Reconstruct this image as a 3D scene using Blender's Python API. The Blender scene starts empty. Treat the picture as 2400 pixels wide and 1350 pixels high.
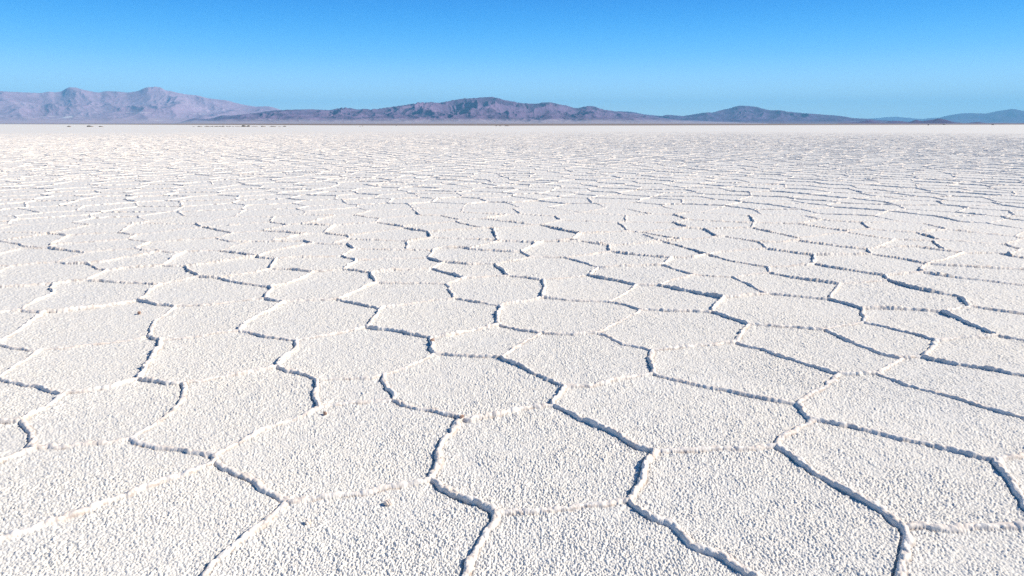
import bpy, math, random
import numpy as np
from mathutils import Vector
from mathutils.geometry import delaunay_2d_cdt

# ---------------------------------------------------------------- camera, world, sun
scene = bpy.context.scene
COL = scene.collection
FPX, CX, CY, HOR, CAMH = 1600.0, 1200.0, 675.0, 289.5, 1.6
PITCH = math.atan((CY - HOR) / FPX)
cam_d = bpy.data.cameras.new('camera')
cam = bpy.data.objects.new('camera', cam_d)
COL.objects.link(cam)
cam.location = (0, 0, CAMH)
cam.rotation_euler = (math.pi / 2 - PITCH, 0, 0)
cam_d.sensor_width = 36.0
cam_d.lens = 36.0 * FPX / 2400.0
cam_d.clip_start = 0.05
cam_d.clip_end = 300000.0
scene.camera = cam

SUN_EL, SUN_AZ = math.radians(34), math.radians(3)      # azimuth counted from +X towards +Y
world = bpy.data.worlds.new("World")
scene.world = world
world.use_nodes = True
wn, wl = world.node_tree.nodes, world.node_tree.links
bg = wn['Background']
sky = wn.new('ShaderNodeTexSky')
sky.sky_type = 'NISHITA'
sky.sun_disc = False
sky.sun_elevation = SUN_EL
sky.sun_rotation = math.pi / 2 - SUN_AZ
sky.altitude = 3450
sky.air_density = 1.0
sky.dust_density = 0.2
sky.ozone_density = 2.5
SKY_STRENGTH = 0.09
# clear, dry high-altitude air: the Nishita sky is deepened towards a strong cyan-to-azure gradient
tc = wn.new('ShaderNodeTexCoord')
sep = wn.new('ShaderNodeSeparateXYZ')
wl.new(tc.outputs['Generated'], sep.inputs[0])
ramp = wn.new('ShaderNodeValToRGB')
wl.new(sep.outputs['Z'], ramp.inputs[0])
ramp.color_ramp.interpolation = 'B_SPLINE'
els = ramp.color_ramp.elements
STOPS = [(0.0, (0.80, 1.06, 1.16)), (0.03, (0.58, 0.88, 1.08)), (0.09, (0.06, 0.46, 0.92)), (0.165, (0.0, 0.20, 0.70)),
         (0.26, (0.0, 0.12, 0.42)), (0.45, (0.005, 0.07, 0.25)), (1.0, (0.01, 0.04, 0.13))]
els[0].position, els[0].color = STOPS[0][0], (*STOPS[0][1], 1)
els[1].position, els[1].color = STOPS[-1][0], (*STOPS[-1][1], 1)
for p_, c_ in STOPS[1:-1]:
    e_ = els.new(p_); e_.color = (*c_, 1)
gain = wn.new('ShaderNodeVectorMath'); gain.operation = 'SCALE'
gain.inputs['Scale'].default_value = 1.02 / SKY_STRENGTH
wl.new(ramp.outputs[0], gain.inputs[0])
mixs = wn.new('ShaderNodeMix'); mixs.data_type = 'RGBA'
mixs.inputs[0].default_value = 0.94
wl.new(sky.outputs[0], mixs.inputs[6]); wl.new(gain.outputs[0], mixs.inputs[7])
wl.new(mixs.outputs[2], bg.inputs['Color'])
bg.inputs['Strength'].default_value = SKY_STRENGTH

sun_d = bpy.data.lights.new('sun', 'SUN')
sun = bpy.data.objects.new('sun', sun_d)
COL.objects.link(sun)
sun_d.energy = 4.6
sun_d.angle = math.radians(0.53)
sun_d.color = (1.0, 0.92, 0.80)
sd = Vector((math.cos(SUN_EL) * math.cos(SUN_AZ), math.cos(SUN_EL) * math.sin(SUN_AZ), math.sin(SUN_EL)))
sun.rotation_euler = sd.to_track_quat('Z', 'Y').to_euler()
sun.location = (30, 0, 30)

scene.view_settings.view_transform = 'Standard'
scene.view_settings.look = 'None'
scene.view_settings.exposure = 0.42
scene.view_settings.gamma = 1.0
scene.render.engine = 'CYCLES'
scene.cycles.max_bounces = 8
scene.cycles.volume_bounces = 1
scene.cycles.diffuse_bounces = 2
scene.cycles.use_denoising = False
scene.cycles.adaptive_threshold = 0.0

# ---------------------------------------------------------------- helpers
rng = np.random.default_rng(7)

def px_dir(px, py):
    """direction of the view ray through a photo pixel (world axes)"""
    x = (np.asarray(px, float) - CX) / FPX
    y = (CY - np.asarray(py, float)) / FPX
    c, s = math.cos(PITCH), math.sin(PITCH)
    return x, c + y * s, -s + y * c

def px_ground(px, py):
    dx, dy, dz = px_dir(px, py)
    t = -CAMH / dz
    return np.stack([dx * t, dy * t], -1)

def to_px(x, y, z=0.0):
    c, s = math.cos(PITCH), math.sin(PITCH)
    h = z - CAMH
    d = y * c - h * s
    u = y * s + h * c
    return CX + FPX * x / d, CY - FPX * u / d, d

def hash2(ix, iy, seed=0):
    h = (ix.astype(np.int64) * 374761393 + iy.astype(np.int64) * 668265263 + seed * 974634777) & 0xFFFFFFFF
    h = ((h ^ (h >> 13)) * 1274126177) & 0xFFFFFFFF
    h = ((h ^ (h >> 16)) * 2246822519) & 0xFFFFFFFF
    return ((h ^ (h >> 15)) & 0xFFFFFF).astype(np.float64) / float(0x1000000)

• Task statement
Retype each line of the listing above word for word. Exclude the pictures.

• The response
Reconstruct this image as a 3D scene using Blender's Python API. The Blender scene starts empty. Treat the picture as 2400 pixels wide and 1350 pixels high.
import bpy, math, random
import numpy as np
from mathutils import Vector
from mathutils.geometry import delaunay_2d_cdt

# ---------------------------------------------------------------- camera, world, sun
scene = bpy.context.scene
COL = scene.collection
FPX, CX, CY, HOR, CAMH = 1600.0, 1200.0, 675.0, 289.5, 1.6
PITCH = math.atan((CY - HOR) / FPX)
cam_d = bpy.data.cameras.new('camera')
cam = bpy.data.objects.new('camera', cam_d)
COL.objects.link(cam)
cam.location = (0, 0, CAMH)
cam.rotation_euler = (math.pi / 2 - PITCH, 0, 0)
cam_d.sensor_width = 36.0
cam_d.lens = 36.0 * FPX / 2400.0
cam_d.clip_start = 0.05
cam_d.clip_end = 300000.0
scene.camera = cam

SUN_EL, SUN_AZ = math.radians(34), math.radians(3)      # azimuth counted from +X towards +Y
world = bpy.data.worlds.new("World")
scene.world = world
world.use_nodes = True
wn, wl = world.node_tree.nodes, world.node_tree.links
bg = wn['Background']
sky = wn.new('ShaderNodeTexSky')
sky.sky_type = 'NISHITA'
sky.sun_disc = False
sky.sun_elevation = SUN_EL
sky.sun_rotation = math.pi / 2 - SUN_AZ
sky.altitude = 3450
sky.air_density = 1.0
sky.dust_density = 0.2
sky.ozone_density = 2.5
SKY_STRENGTH = 0.09
# clear, dry high-altitude air: the Nishita sky is deepened towards a strong cyan-to-azure gradient
tc = wn.new('ShaderNodeTexCoord')
sep = wn.new('ShaderNodeSeparateXYZ')
wl.new(tc.outputs['Generated'], sep.inputs[0])
ramp = wn.new('ShaderNodeValToRGB')
wl.new(sep.outputs['Z'], ramp.inputs[0])
ramp.color_ramp.interpolation = 'B_SPLINE'
els = ramp.color_ramp.elements
STOPS = [(0.0, (0.80, 1.06, 1.16)), (0.03, (0.58, 0.88, 1.08)), (0.09, (0.06, 0.46, 0.92)), (0.165, (0.0, 0.20, 0.70)),
         (0.26, (0.0, 0.12, 0.42)), (0.45, (0.005, 0.07, 0.25)), (1.0, (0.01, 0.04, 0.13))]
els[0].position, els[0].color = STOPS[0][0], (*STOPS[0][1], 1)
els[1].position, els[1].color = STOPS[-1][0], (*STOPS[-1][1], 1)
for p_, c_ in STOPS[1:-1]:
    e_ = els.new(p_); e_.color = (*c_, 1)
gain = wn.new('ShaderNodeVectorMath'); gain.operation = 'SCALE'
gain.inputs['Scale'].default_value = 1.02 / SKY_STRENGTH
wl.new(ramp.outputs[0], gain.inputs[0])
mixs = wn.new('ShaderNodeMix'); mixs.data_type = 'RGBA'
mixs.inputs[0].default_value = 0.94
wl.new(sky.outputs[0], mixs.inputs[6]); wl.new(gain.outputs[0], mixs.inputs[7])
wl.new(mixs.outputs[2], bg.inputs['Color'])
bg.inputs['Strength'].default_value = SKY_STRENGTH

sun_d = bpy.data.lights.new('sun', 'SUN')
sun = bpy.data.objects.new('sun', sun_d)
COL.objects.link(sun)
sun_d.energy = 4.6
sun_d.angle = math.radians(0.53)
sun_d.color = (1.0, 0.92, 0.80)
sd = Vector((math.cos(SUN_EL) * math.cos(SUN_AZ), math.cos(SUN_EL) * math.sin(SUN_AZ), math.sin(SUN_EL)))
sun.rotation_euler = sd.to_track_quat('Z', 'Y').to_euler()
sun.location = (30, 0, 30)

scene.view_settings.view_transform = 'Standard'
scene.view_settings.look = 'None'
scene.view_settings.exposure = 0.42
scene.view_settings.gamma = 1.0
scene.render.engine = 'CYCLES'
scene.cycles.max_bounces = 8
scene.cycles.volume_bounces = 1
scene.cycles.diffuse_bounces = 2
scene.cycles.use_denoising = False
scene.cycles.adaptive_threshold = 0.0

# ---------------------------------------------------------------- helpers
rng = np.random.default_rng(7)

def px_dir(px, py):
    """direction of the view ray through a photo pixel (world axes)"""
    x = (np.asarray(px, float) - CX) / FPX
    y = (CY - np.asarray(py, float)) / FPX
    c, s = math.cos(PITCH), math.sin(PITCH)
    return x, c + y * s, -s + y * c

def px_ground(px, py):
    dx, dy, dz = px_dir(px, py)
    t = -CAMH / dz
    return np.stack([dx * t, dy * t], -1)

def to_px(x, y, z=0.0):
    c, s = math.cos(PITCH), math.sin(PITCH)
    h = z - CAMH
    d = y * c - h * s
    u = y * s + h * c
    return CX + FPX * x / d, CY - FPX * u / d, d

def hash2(ix, iy, seed=0):
    h = (ix.astype(np.int64) * 374761393 + iy.astype(np.int64) * 668265263 + seed * 974634777) & 0xFFFFFFFF
    h = ((h ^ (h >> 13)) * 1274126177) & 0xFFFFFFFF
    h = ((h ^ (h >> 16)) * 2246822519) & 0xFFFFFFFF
    return ((h ^ (h >> 15)) & 0xFFFFFF).astype(np.float64) / float(0x1000000)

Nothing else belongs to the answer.